Wee Bobbit, begins the touching inscription on the headstone of a small Victorian London grave. In memory of our darling little Bobbit… so lonely without our darling sweetheart. The Dickensiansounding Bobbit was born in 1885 and passed away just six years later. A child who had perhaps tragically succumbed to diptheria or measles? Bobbit was in fact a family dog whose owners believed—as so many Victorians did—in an afterlife, not just for themselves but for their pet pooches too. This loving family were convinced they would see their beloved Bobbit again.
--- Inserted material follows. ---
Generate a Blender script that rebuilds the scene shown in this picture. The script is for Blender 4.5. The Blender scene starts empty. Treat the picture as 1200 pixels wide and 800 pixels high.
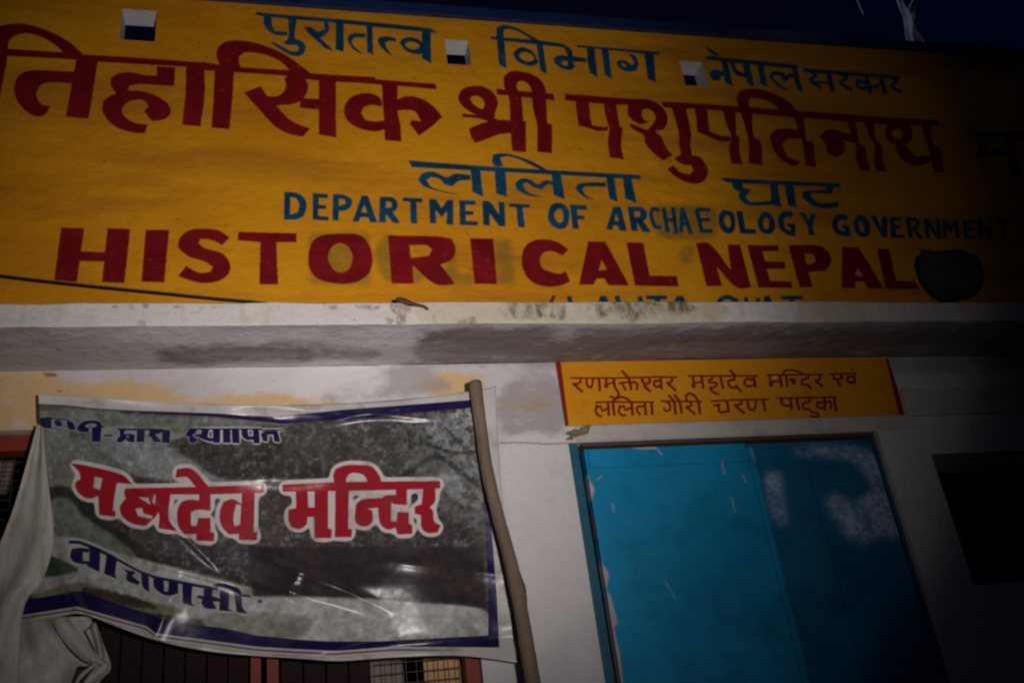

The inscription ends on a longing note, When our lonely lives are over, and our spirits from this earth shall roam, we hope he’ll be there waiting, to give us a welcome home.
New research from Newcastle University on the changing nature of our relationships with our pets from the Victorian era onwards shows they began to be regarded as family members around the same time the UK’s first pet cemetery opened in 1881 in London’s Hyde Park. The role of both cats and dogs had already shifted far beyond fulfilling a functional working role—with cats employed for pest control and dogs mainly for security—to meeting an emotional need.
Upper class Victorian households were the first to embrace their pets as part of the family, according to historical archaeologist Dr Eric Tourigny, the author of the new research. Entitled Do All Dogs Go to Heaven?, the study tracks human-animal relationships through the archaeological survey of pet cemeteries and explores not just the changing relationship between humans and their animals, but the Victorian belief that pets, like their owners, had an afterlife.